И вот Жан Ренуар отрешается от американского кино, реже ходит в кинотеатры, осознавая необходимость вступления на новый путь, на котором, быть может, ему удастся кое-чего достичь. «Сжигая то, чему поклонялся, я понял, каковы были мои заблуждения. Я перестал неразумно обвинять зрителя в мнимом непонимании моей работы, предвидя возможность тронуть его душу фильмами на сюжеты, отвечающие традициям французского реализма. Я стал приглядываться к окружающему и изумлялся, открывая множество элементов специфически национальной жизни, которые при этом хорошо поддавались переносу на экран. Я стал понимать, что жест стирающей белье прачки, или женщины, причесывающейся перед зеркалом, или зеленщика у его тележки зачастую обладает ни с чем не сравнимой пластической выразительностью. Я занялся как бы изучением французского жеста по полотнам моего отца и художников его поколения. А затем, опираясь на свои новые знания, заснял первый фильм, о котором стоит говорить. Это — «Нана» по роману Золя».
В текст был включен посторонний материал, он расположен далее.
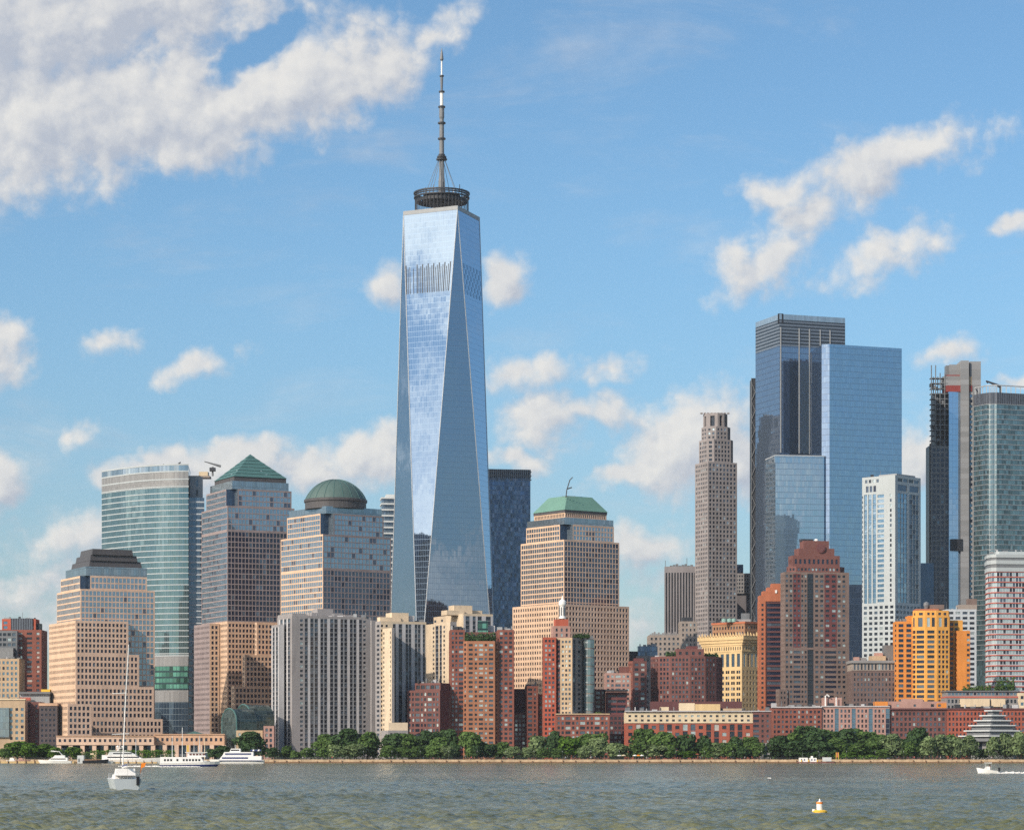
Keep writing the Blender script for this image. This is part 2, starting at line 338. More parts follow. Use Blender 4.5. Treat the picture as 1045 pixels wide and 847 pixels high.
def grow(p, d):
    c = sum(p, Vector((0, 0))) / len(p)
    return [q + (q - c).normalized() * d for q in p]
def centre(p): return sum(p, Vector((0, 0))) / len(p)

# facade styles
def plain(w): return dict(k='plain', w=w)
def cw(m): return dict(k='cw', w=m)
def pun(w, bay, fl, ww, wh, g='dark', ms=.6, mt=.8, mb=.3, ins=.35): return dict(k='win', w=w, bay=bay, fl=fl, ww=ww, wh=wh, g=g, ms=ms, mt=mt, mb=mb, ins=ins)
def cols(w, fl, c, ms=0, mt=1.0, mb=.3, ins=.35): return dict(k='win', w=w, fl=fl, cols=c, ms=ms, mt=mt, mb=mb, ins=ins)

class Bld:
    def __init__(s, name, label, cat, px, Y, group=None, keep=100):
        s.r = thing(name, label, cat, (X(px, Y), Y, GZ), group); s.win = []; s.keep = keep
    def face(s, mb, A, B, z0, z1, st, u0):
        L = (B - A).length
        if L < .05: return
        d = (B - A) / L; n = Vector((d.y, -d.x))
        def P(u, z, o=0.0): return (A.x + d.x * u - n.x * o, A.y + d.y * u - n.y * o, z)
        def Q(ua, ub, za, zb, w):
            if ub - ua > 1e-4 and zb - za > 1e-4:
                mb.quad([P(ua, za), P(ub, za), P(ub, zb), P(ua, zb)], w, [(u0 + ua, za), (u0 + ub, za), (u0 + ub, zb), (u0 + ua, zb)])
        mid = (A + B) / 2
        if st['k'] != 'win' or n.dot(-mid) < -.12 * mid.length: Q(0, L, z0, z1, st['w']); return
        w = st['w']; ms, mt, mbm, ins = min(st['ms'], L * .2), st['mt'], st['mb'], st['ins']
        if z1 - z0 - mt - mbm < st['fl'] * .6: Q(0, L, z0, z1, w); return
        nf = max(1, round((z1 - z0 - mt - mbm) / st['fl']))
        fh = (z1 - z0 - mt - mbm) / nf
        Q(0, L, z0, z0 + mbm, w); Q(0, L, z1 - mt, z1, w); za, zb = z0 + mbm, z1 - mt
        Q(0, ms, za, zb, w); Q(L - ms, L, za, zb, w)
        if 'cols' in st: cl = st['cols']
        else:
            n_ = max(1, round((L - 2 * ms) / st['bay'])); pt_ = st.get('pattern', [(1, st['ww'])])
            cl = [(pt_[i % len(pt_)][0], None, (pt_[i % len(pt_)][1], st['wh'], st['g'])) for i in range(n_)]
        tot = sum(c[0] for c in cl); u = ms
        ang = math.atan2(d.y, d.x)
        for c in cl:
            cwid = c[0] / tot * (L - 2 * ms); wm = c[1] or w
            if c[2] is None: Q(u, u + cwid, za, zb, wm); u += cwid; continue
            ww, wh, gs = c[2][:3]; nsub = c[2][3] if len(c[2]) > 3 else 1
            sub = cwid / nsub
            for k in range(nsub):
                ua = u + k * sub; wa = ua + sub * (1 - ww) / 2; wb = ua + sub * (1 + ww) / 2
                Q(ua, wa, za, zb, wm); Q(wb, ua + sub, za, zb, wm)
                prev = za
                for f in range(nf):
                    h0 = za + fh * (f + (1 - wh) * .5); h1 = h0 + fh * wh
                    if wh > .995: h0, h1 = za + fh * f + .02, za + fh * (f + 1) - .02
                    Q(wa, wb, prev, h0, wm); prev = h1
                    mb.quad([P(wa, h0), P(wb, h0), P(wb, h0, ins), P(wa, h0, ins)], wm)
                    mb.quad([P(wa, h1, ins), P(wb, h1, ins), P(wb, h1), P(wa, h1)], wm)
                    mb.quad([P(wa, h0), P(wa, h0, ins), P(wa, h1, ins), P(wa, h1)], wm)
                    mb.quad([P(wb, h0, ins), P(wb, h0), P(wb, h1), P(wb, h1, ins)], wm)
                    x = random.random(); gm = None
                    for nm, pr in G[gs]:
                        gm = nm; x -= pr
                        if x < 0: break
                    cx_ = P((wa + wb) / 2, (h0 + h1) / 2, ins)
                    fc = max(n.dot(-mid) / mid.length, .01)
                    s.win.append((cx_, ang, wb - wa, h1 - h0, gm, fc))
                Q(wa, wb, prev, zb, wm)
            u += cwid
    def block(s, name, poly, z0, z1, st, wallm='roof_grey', cap='roof_grey', lip=0.0, u0=0.0):
        mb = MB(); k = len(poly); u = u0
        for i in range(k):
            A, B = poly[i], poly[(i + 1) % k]
            e = st.get(i, plain(wallm)) if isinstance(st, dict) and 'k' not in st else st
            s.face(mb, A, B, z0, z1, e, u); u += (B - A).length
        mb.quad([(p.x, p.y, z1) for p in poly], cap)
        return mb.obj(name, s.r)
    def solid(s, name, poly, z0, z1, m, top=None, cap=None):
        mb = MB(); mb.prism(poly, z0, z1, m, cap=cap, top=top, bottom=True); return mb.obj(name, s.r)
    def add(s, name, mb, smooth=False): return mb.obj(name, s.r, smooth)
    def finish(s):
        if not s.win: return s
        org = Vector(s.r['_org'])
        s.win.sort(key=lambda w: (-round(math.sqrt(w[2] * w[3] * w[5]) * 2.2), -w[0][2]))
        cache = {}
        def mesh(w, h, m):
            key = (round(w, 2), round(h, 2), m)
            if key not in cache:
                b = MB(); b.quad([(-w / 2, 0, -h / 2), (w / 2, 0, -h / 2), (w / 2, 0, h / 2), (-w / 2, 0, h / 2)], m); cache[key] = b.mesh('window')
            return cache[key]
        n = s.keep if len(s.win) > s.keep * 1.15 else len(s.win)
        for (c, a, w, h, m, fc) in s.win[:n]:
            o = bpy.data.objects.new('window', mesh(w, h, m)); COL.objects.link(o); o.parent = s.r
            o.location = Vector(c) - org; o.rotation_euler = (0, 0, a)
        if s.win[n:]:
            b = MB()
            for (c, a, w, h, m, fc) in s.win[n:]:
                dx, dy = math.cos(a) * w / 2, math.sin(a) * w / 2
                b.quad([(c[0] - dx, c[1] - dy, c[2] - h / 2), (c[0] + dx, c[1] + dy, c[2] - h / 2), (c[0] + dx, c[1] + dy, c[2] + h / 2), (c[0] - dx, c[1] - dy, c[2] + h / 2)], m)
            o = b.obj('windows', s.r); o['kind'] = 'stuff'
        return s
# ------------------------------------------------------------------ setting: land and water
SHORE = 1480.0
mb = MB(); mb.quad([(-6000, SHORE, GZ), (6000, SHORE, GZ), (6000, 8000, GZ), (-6000, 8000, GZ)], 'paving')
tag(mb.obj('land'), 'flat paved city ground behind the seawall', 'ground', kind='structure')

def water_material():
    m, N, b = newmat('water')
    p = N.new('ShaderNodeNewGeometry').outputs['Position']
    t = N.noise(N.vm('MULTIPLY', p, (.30, .10, 0)), 1.0, 4, .6)
    t2 = N.noise(N.vm('MULTIPLY', p, (.02, .012, 0)), 1.0, 2, .5)
    N.put(b.inputs['Base Color'], N.mix(N.rng(N.m('ADD', N.m('MULTIPLY', t, .6), N.m('MULTIPLY', t2, .5)), .38, .72), (.094, .106, .052), (.196, .202, .132)))
    pbr(b, Roughness=.14, IOR=1.33); b.inputs['Specular IOR Level'].default_value = .30
    h = N.m('ADD', N.m('MULTIPLY', N.noise(N.vm('MULTIPLY', p, (1.2, 2.0, .5)), 1.0, 4, .62), .34), N.m('MULTIPLY', N.noise(N.vm('MULTIPLY', p, (.32, .5, .1)), 1.0, 3, .6), .7))
    bp = N.new('ShaderNodeBump'); bp.inputs['Strength'].default_value = .7; bp.inputs['Distance'].default_value = .8
    N.put(bp.inputs['Height'], h); N.l.new(bp.outputs[0], b.inputs['Normal'])
water_material()
def make_water():
    nr, nc = 1350, 900
    ys = 1.0 / np.linspace(1 / 90.0, 1 / (SHORE + 6), nr)
    ts = np.linspace(-.36, .36, nc)
    Yg = np.repeat(ys[:, None], nc, 1); Xg = ts[None, :] * Yg
    H = np.zeros_like(Yg); r = np.random.default_rng(3)
    for i in range(46):
        lam = .5 * (2.7 / .5) ** r.random(); k = 2 * np.pi / lam
        th = R(250) + r.normal(0, .55); amp = .0145 * lam ** .85 * (.6 + .8 * r.random())
        fade = np.clip(1.5 - Yg / (lam * 330), .10, 1)
        H += amp * fade * np.sin(k * (Xg * math.cos(th) + Yg * math.sin(th)) + r.random() * 6.28)
    big = np.sin(Xg * .013 + Yg * .021) * np.sin(Yg * .034 - Xg * .008 + 1) * .25 + .8
    H *= big; H = H + .35 * np.maximum(H, 0) ** 1.5
    v = np.stack([Xg, Yg, H], -1).reshape(-1, 3)
    i = np.arange((nr - 1) * (nc - 1)); a = (i // (nc - 1)) * nc + i % (nc - 1)
    q = np.stack([a, a + 1, a + nc + 1, a + nc], 1)
    base = len(v)
    v = np.vstack([v, [(-6000, -3000, -1.2), (6000, -3000, -1.2), (6000, SHORE + 6, -1.2), (-6000, SHORE + 6, -1.2)]])
    q = np.vstack([q, [[base, base + 1, base + 2, base + 3]]])
    me = bpy.data.meshes.new('water'); me.vertices.add(len(v)); me.vertices.foreach_set('co', v.ravel())
    me.loops.add(q.size); me.loops.foreach_set('vertex_index', q.ravel().astype(np.int32))
    me.polygons.add(len(q)); me.polygons.foreach_set('loop_start', np.arange(0, q.size, 4)); me.polygons.foreach_set('loop_total', np.full(len(q), 4))
    me.polygons.foreach_set('use_smooth', np.ones(len(q), bool)); me.update(); me.validate()
    me.materials.append(MAT['water'])
    o = bpy.data.objects.new('water', me); COL.objects.link(o); tag(o, 'choppy grey green river water', 'water', kind='structure')
make_water()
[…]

В этом фильме Жан Ренуар приходит к своеобразному реализму, к которому он на протяжении своего творчества будет периодически возвращаться; но правильнее было бы говорить здесь о «внешнем» реализме, сквозь который уже проглядывает поэтическая пластика, придающая изящество лучшим фильмам режиссера.
Что сохранило для пас значение в этой первой «Нана»? Разумеется, немногое, разве только, как определил Ренуар, «большая искренность при всей неумелости».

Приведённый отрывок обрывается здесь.